**EXERCISE REQUIREMENTS:** Give every line again exactly as it appears, please, but not the pictures.

**MATERIAL PROVIDED:**
▼

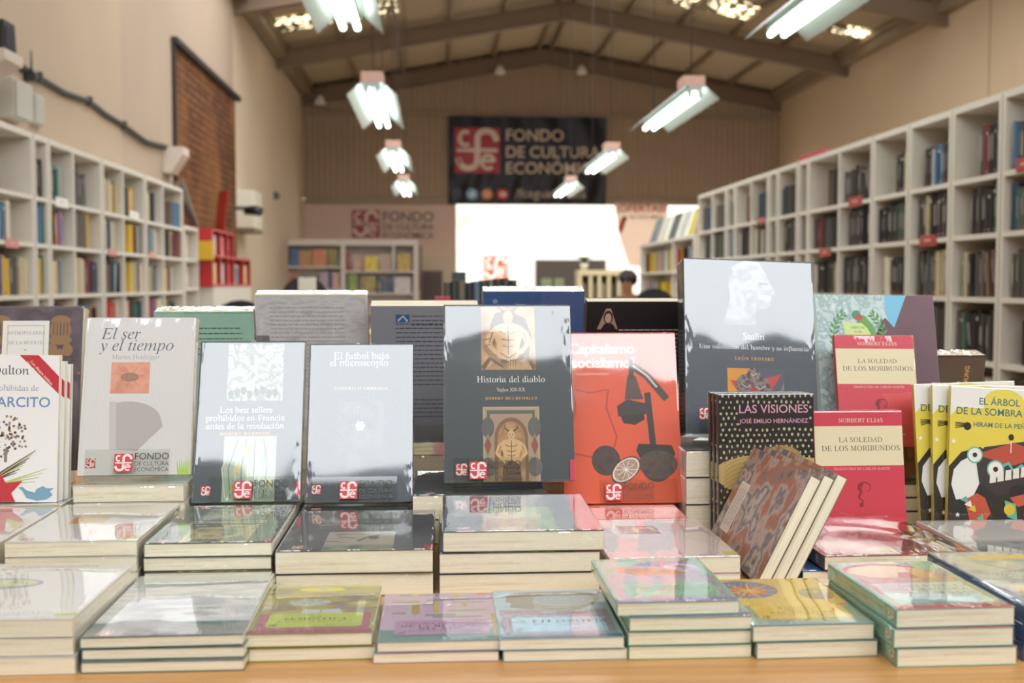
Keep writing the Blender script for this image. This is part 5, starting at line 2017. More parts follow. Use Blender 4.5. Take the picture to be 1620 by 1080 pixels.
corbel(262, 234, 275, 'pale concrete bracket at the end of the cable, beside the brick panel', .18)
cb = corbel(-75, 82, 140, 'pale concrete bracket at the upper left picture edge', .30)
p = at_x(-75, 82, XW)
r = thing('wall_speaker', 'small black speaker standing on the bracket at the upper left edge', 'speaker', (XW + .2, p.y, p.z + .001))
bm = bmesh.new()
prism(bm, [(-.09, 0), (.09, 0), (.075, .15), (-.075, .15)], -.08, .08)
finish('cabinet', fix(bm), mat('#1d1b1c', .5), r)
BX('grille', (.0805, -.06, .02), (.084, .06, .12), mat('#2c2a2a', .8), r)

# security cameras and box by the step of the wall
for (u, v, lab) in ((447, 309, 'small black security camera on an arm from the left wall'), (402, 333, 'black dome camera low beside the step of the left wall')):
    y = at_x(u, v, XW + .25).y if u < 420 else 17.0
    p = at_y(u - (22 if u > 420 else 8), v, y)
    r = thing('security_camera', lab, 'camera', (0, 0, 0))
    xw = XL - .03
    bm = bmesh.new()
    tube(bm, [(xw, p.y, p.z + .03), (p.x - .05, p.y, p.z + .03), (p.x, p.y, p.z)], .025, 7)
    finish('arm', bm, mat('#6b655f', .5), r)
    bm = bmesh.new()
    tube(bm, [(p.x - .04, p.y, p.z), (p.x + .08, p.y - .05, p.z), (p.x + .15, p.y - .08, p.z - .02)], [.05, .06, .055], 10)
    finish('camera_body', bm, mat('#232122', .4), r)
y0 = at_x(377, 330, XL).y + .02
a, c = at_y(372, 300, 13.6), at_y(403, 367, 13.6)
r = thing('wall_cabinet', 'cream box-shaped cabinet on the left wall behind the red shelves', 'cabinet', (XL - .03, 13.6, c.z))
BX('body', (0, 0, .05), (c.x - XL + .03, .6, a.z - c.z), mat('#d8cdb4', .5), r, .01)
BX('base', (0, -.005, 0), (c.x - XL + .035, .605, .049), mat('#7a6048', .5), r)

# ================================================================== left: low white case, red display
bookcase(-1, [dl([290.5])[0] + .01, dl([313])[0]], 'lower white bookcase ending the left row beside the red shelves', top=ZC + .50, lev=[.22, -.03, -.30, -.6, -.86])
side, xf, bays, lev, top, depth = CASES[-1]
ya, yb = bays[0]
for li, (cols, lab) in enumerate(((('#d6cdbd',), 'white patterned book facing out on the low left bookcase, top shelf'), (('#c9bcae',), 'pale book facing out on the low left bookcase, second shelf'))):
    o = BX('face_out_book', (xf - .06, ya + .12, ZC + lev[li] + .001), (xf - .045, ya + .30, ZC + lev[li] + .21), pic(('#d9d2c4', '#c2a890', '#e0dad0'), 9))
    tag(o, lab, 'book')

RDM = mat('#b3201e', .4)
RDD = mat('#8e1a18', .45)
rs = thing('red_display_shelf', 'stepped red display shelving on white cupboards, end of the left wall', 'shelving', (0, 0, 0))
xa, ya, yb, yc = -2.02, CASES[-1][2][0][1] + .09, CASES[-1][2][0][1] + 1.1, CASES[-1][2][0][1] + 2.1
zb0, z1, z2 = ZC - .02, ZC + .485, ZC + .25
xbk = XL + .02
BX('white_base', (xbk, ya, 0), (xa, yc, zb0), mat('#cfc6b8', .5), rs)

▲

**PROBLEM SOLUTION:**
Keep writing the Blender script for this image. This is part 5, starting at line 2017. More parts follow. Use Blender 4.5. Take the picture to be 1620 by 1080 pixels.
corbel(262, 234, 275, 'pale concrete bracket at the end of the cable, beside the brick panel', .18)
cb = corbel(-75, 82, 140, 'pale concrete bracket at the upper left picture edge', .30)
p = at_x(-75, 82, XW)
r = thing('wall_speaker', 'small black speaker standing on the bracket at the upper left edge', 'speaker', (XW + .2, p.y, p.z + .001))
bm = bmesh.new()
prism(bm, [(-.09, 0), (.09, 0), (.075, .15), (-.075, .15)], -.08, .08)
finish('cabinet', fix(bm), mat('#1d1b1c', .5), r)
BX('grille', (.0805, -.06, .02), (.084, .06, .12), mat('#2c2a2a', .8), r)

# security cameras and box by the step of the wall
for (u, v, lab) in ((447, 309, 'small black security camera on an arm from the left wall'), (402, 333, 'black dome camera low beside the step of the left wall')):
    y = at_x(u, v, XW + .25).y if u < 420 else 17.0
    p = at_y(u - (22 if u > 420 else 8), v, y)
    r = thing('security_camera', lab, 'camera', (0, 0, 0))
    xw = XL - .03
    bm = bmesh.new()
    tube(bm, [(xw, p.y, p.z + .03), (p.x - .05, p.y, p.z + .03), (p.x, p.y, p.z)], .025, 7)
    finish('arm', bm, mat('#6b655f', .5), r)
    bm = bmesh.new()
    tube(bm, [(p.x - .04, p.y, p.z), (p.x + .08, p.y - .05, p.z), (p.x + .15, p.y - .08, p.z - .02)], [.05, .06, .055], 10)
    finish('camera_body', bm, mat('#232122', .4), r)
y0 = at_x(377, 330, XL).y + .02
a, c = at_y(372, 300, 13.6), at_y(403, 367, 13.6)
r = thing('wall_cabinet', 'cream box-shaped cabinet on the left wall behind the red shelves', 'cabinet', (XL - .03, 13.6, c.z))
BX('body', (0, 0, .05), (c.x - XL + .03, .6, a.z - c.z), mat('#d8cdb4', .5), r, .01)
BX('base', (0, -.005, 0), (c.x - XL + .035, .605, .049), mat('#7a6048', .5), r)

# ================================================================== left: low white case, red display
bookcase(-1, [dl([290.5])[0] + .01, dl([313])[0]], 'lower white bookcase ending the left row beside the red shelves', top=ZC + .50, lev=[.22, -.03, -.30, -.6, -.86])
side, xf, bays, lev, top, depth = CASES[-1]
ya, yb = bays[0]
for li, (cols, lab) in enumerate(((('#d6cdbd',), 'white patterned book facing out on the low left bookcase, top shelf'), (('#c9bcae',), 'pale book facing out on the low left bookcase, second shelf'))):
    o = BX('face_out_book', (xf - .06, ya + .12, ZC + lev[li] + .001), (xf - .045, ya + .30, ZC + lev[li] + .21), pic(('#d9d2c4', '#c2a890', '#e0dad0'), 9))
    tag(o, lab, 'book')

RDM = mat('#b3201e', .4)
RDD = mat('#8e1a18', .45)
rs = thing('red_display_shelf', 'stepped red display shelving on white cupboards, end of the left wall', 'shelving', (0, 0, 0))
xa, ya, yb, yc = -2.02, CASES[-1][2][0][1] + .09, CASES[-1][2][0][1] + 1.1, CASES[-1][2][0][1] + 2.1
zb0, z1, z2 = ZC - .02, ZC + .485, ZC + .25
xbk = XL + .02
BX('white_base', (xbk, ya, 0), (xa, yc, zb0), mat('#cfc6b8', .5), rs)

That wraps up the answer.